Referring to FIGS. 2, 3, and 3A, the present invention provides a self-drilling screw 2, which comprises a head 21 and a body 22 mounted to the head 21. The body 22 has a circumferential surface 221 around which a helical thread 222 is formed. The body 22 has an end forming a cylindrical chisel tip section 223. The chisel tip section 223 forms a conic surface 224 facing outward. Also, two chip discharging channels 225 are formed in the chisel tip section 223. Each of the chip discharging channels 225 forms an external cutting edge 226 at connection thereof with the conic surface 224. The conic surface 224 and the external cutting edges 226 have a connection interface therebetween in which an inverted V-shaped notch 23 is formed. The notch 23 has two sides each forming an internal cutting edge 231. The notch 23 also forms two sharp points 232 with respect to the external cutting edges 226, whereby the two sharp points 232 are each associated with the respective external cutting edge 226 and the respective internal cutting edge 231. Further, each of the sharp points 232 forms an included angle θ. In an embodiment, the included angle θ is preferably between 15°-135° to facilitate drilling and chiseling operation of the sharp point 232. The two sharp points 232 are preferably spaced by a distance D that is not greater than 25% of outside diameter of the chisel tip section 223 in order to facilitate overall stability of the chisel tip section 223 during the drilling and chiseling operation.

To operate the present invention, as shown in FIGS. 4 and 5, the self-drilling screw 2 is arranged in a vertical direction to allow the two sharp points 232 of the notch 23 to be positioned on a surface of a work piece 3 for subsequently chiseling and drilling into the work piece 3. Under this condition, the two sharp points 232 allow the self-drilling screw 2 to be properly and well positioned in performing drilling. The arrangement of the notch 23 and the chisel tip section 223 allows the force applied to be in a balanced condition and automatically corrects the drilling-in angle of the self-drilling screw 2. When the notch 23 and the chisel tip section 223 of the self-drilling screw 2 contact and chisel the work piece 3, the screwing-in process into the work piece 3 generates chips and the chips, if being of a form of long strip, are cut off to small pieces by the internal cutting edge 231 and the external cutting edge 226 of each of the two sharp points 232 and are discharged through the chip discharging channels 225 thereby keeping the chips from surrounding and entangling the thread 222 and thus allowing the self-drilling screw 2 to fast screw into the work piece 3. As such, the self-drilling screw 2 can be tightened into the work piece 3 in a smooth manner and not impeded by the chips.

As shown in FIG. 6, the present invention has been tested according to DIN7504 standards and is proven to be effective in increasing drilling and tapping speed.

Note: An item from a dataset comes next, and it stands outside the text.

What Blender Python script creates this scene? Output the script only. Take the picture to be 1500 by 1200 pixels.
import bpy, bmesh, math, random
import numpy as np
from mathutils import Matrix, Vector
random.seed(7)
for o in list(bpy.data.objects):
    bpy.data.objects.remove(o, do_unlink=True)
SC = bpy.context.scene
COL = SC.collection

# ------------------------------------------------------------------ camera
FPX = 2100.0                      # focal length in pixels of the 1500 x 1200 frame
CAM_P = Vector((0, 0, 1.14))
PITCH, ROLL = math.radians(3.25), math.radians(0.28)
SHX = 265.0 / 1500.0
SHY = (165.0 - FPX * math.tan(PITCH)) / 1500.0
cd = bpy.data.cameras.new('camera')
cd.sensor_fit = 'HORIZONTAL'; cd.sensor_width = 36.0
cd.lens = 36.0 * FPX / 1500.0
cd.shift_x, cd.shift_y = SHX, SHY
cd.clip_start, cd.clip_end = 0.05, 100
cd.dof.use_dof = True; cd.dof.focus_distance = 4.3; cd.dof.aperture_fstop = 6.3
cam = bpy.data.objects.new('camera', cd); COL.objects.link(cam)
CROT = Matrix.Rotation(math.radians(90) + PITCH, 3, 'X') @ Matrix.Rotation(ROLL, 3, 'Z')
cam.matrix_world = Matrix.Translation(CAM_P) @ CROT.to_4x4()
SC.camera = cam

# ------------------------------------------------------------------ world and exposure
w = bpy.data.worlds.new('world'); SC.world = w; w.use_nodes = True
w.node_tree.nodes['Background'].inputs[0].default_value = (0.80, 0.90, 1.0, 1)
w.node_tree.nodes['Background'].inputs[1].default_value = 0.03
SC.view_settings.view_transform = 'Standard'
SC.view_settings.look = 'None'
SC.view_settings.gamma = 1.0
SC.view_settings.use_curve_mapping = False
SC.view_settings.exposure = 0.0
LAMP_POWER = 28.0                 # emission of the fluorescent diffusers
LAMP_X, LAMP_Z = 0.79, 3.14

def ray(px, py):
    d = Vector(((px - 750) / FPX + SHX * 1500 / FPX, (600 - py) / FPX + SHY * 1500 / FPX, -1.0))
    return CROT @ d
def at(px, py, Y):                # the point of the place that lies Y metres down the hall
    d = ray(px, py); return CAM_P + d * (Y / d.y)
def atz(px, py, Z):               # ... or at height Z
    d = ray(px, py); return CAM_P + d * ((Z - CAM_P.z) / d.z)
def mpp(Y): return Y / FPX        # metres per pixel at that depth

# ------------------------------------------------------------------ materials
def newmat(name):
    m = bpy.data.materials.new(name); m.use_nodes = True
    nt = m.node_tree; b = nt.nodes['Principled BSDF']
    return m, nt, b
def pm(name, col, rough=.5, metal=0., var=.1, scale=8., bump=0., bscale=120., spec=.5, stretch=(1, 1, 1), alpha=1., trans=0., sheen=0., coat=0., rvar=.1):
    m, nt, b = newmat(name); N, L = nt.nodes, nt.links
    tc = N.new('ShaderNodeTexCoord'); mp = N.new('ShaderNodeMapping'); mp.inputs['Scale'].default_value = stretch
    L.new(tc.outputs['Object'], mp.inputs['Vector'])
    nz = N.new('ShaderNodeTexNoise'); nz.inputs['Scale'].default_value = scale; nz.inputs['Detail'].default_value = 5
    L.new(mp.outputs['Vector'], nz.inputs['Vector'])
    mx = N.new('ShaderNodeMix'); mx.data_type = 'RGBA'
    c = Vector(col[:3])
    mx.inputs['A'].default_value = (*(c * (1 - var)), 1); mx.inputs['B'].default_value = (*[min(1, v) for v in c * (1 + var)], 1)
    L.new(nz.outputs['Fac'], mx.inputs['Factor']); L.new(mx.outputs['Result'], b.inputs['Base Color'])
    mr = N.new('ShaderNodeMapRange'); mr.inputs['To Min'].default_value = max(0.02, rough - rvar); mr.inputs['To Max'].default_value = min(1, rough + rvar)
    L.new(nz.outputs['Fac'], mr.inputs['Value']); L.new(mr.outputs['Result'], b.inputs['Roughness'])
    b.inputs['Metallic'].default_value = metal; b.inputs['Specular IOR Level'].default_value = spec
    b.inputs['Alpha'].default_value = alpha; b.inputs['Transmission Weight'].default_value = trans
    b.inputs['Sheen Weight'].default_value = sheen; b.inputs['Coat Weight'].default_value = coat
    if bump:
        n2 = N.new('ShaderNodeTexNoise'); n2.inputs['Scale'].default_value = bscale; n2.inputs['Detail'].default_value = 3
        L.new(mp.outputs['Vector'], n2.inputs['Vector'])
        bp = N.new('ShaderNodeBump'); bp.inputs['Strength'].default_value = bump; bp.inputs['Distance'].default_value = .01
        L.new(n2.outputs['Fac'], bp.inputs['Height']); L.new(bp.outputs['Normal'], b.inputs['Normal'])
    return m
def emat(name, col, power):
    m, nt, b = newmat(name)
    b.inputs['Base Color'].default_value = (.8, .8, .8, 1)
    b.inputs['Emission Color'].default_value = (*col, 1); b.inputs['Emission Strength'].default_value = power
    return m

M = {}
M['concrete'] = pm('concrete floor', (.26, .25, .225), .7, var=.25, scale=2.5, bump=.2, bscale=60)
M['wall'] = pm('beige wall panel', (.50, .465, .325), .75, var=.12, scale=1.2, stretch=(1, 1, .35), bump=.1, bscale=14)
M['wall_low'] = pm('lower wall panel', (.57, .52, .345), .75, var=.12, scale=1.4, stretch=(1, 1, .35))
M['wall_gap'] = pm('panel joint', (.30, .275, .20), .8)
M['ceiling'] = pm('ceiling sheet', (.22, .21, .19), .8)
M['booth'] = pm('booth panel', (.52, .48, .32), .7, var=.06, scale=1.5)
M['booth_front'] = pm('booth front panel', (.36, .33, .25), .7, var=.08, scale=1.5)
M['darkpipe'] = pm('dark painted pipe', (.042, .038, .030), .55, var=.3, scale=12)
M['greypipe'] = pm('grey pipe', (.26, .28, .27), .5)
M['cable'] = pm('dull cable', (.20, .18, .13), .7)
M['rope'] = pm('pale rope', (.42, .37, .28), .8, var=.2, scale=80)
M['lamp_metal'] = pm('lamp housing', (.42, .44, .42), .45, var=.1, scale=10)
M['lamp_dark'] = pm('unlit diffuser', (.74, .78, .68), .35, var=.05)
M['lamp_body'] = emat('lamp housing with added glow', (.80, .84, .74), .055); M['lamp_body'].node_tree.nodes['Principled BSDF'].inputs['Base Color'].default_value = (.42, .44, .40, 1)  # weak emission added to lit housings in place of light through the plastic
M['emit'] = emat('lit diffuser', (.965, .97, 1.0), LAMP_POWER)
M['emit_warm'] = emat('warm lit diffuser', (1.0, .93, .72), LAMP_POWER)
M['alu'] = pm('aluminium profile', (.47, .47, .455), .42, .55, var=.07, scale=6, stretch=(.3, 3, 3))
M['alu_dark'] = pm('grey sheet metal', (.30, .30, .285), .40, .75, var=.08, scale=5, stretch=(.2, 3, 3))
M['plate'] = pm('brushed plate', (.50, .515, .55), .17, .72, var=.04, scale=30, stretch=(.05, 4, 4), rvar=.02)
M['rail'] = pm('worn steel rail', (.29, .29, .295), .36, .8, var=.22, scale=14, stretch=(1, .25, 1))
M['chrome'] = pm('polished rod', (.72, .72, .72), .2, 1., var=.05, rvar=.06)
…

The effectiveness of the present invention is that the arrangement of an inverted V-shaped notch 23 at the connection between the conic surface 224 and the external cutting edges 226 of the self-drilling screw 2 and the notch 23 has two sides each forming an internal cutting edge 231. The notch 23 forms two sharp points 232 with respect to the external cutting edges 226, whereby the two sharp points 232 are each associated with the respective external cutting edge 226 and the respective internal cutting edge 231. Further, each of the sharp points 232 forms an included angle θ. The included angle θ of each of the sharp points 232 is between 15°-135° to facilitate drilling and chiseling operation of the sharp point 232. The two sharp points 232 are preferably spaced by a distance D that is not greater than 25% of outside diameter of the chisel tip section 223 in order to facilitate overall stability of the self-drilling screw 2 during the drilling and chiseling operation. The self-drilling screw 2, during the drilling and chiseling operation thereof, generates chips, which are cut to pieces by the internal cutting edge 231 and the external cutting edge 226 of each of the sharp points 232 to prevent excessively elongating the chips and causing the chips to surround and entangle the thread 222, thereby eliminating the potential risk of jamming of the thread 222 and breaking of the screw. Further, the internal cutting edges 231 of the notch 23 also helpful in drilling and chiseling the work piece 3 and cutting off chips on the associated side so that all the chips are broken into pieces that are discharged through the chip discharging channels 225. As such, chip discharging of the self-drilling screw 2 is improved, screwing can be made stable, and tapping speed is improved.

In summary, the structure of self-drilling screw according to the present invention is effectively in overcoming the shortcomings of the conventional self-drilling screw and may improve smoothness of discharging chips and increase tapping speed, making it highly valuable for the industry0.

It will be understood that each of the elements described above, or two or more together may also find a useful application in other types of methods differing from the type described above.

While certain novel features of this invention have been shown and described and are pointed out in the annexed claim, it is not intended to be limited to the details above, since it will be understood that various omissions, modifications, substitutions and changes in the forms and details of the device illustrated and in its operation can be made by those skilled in the art without departing in any way from the spirit of the present invention.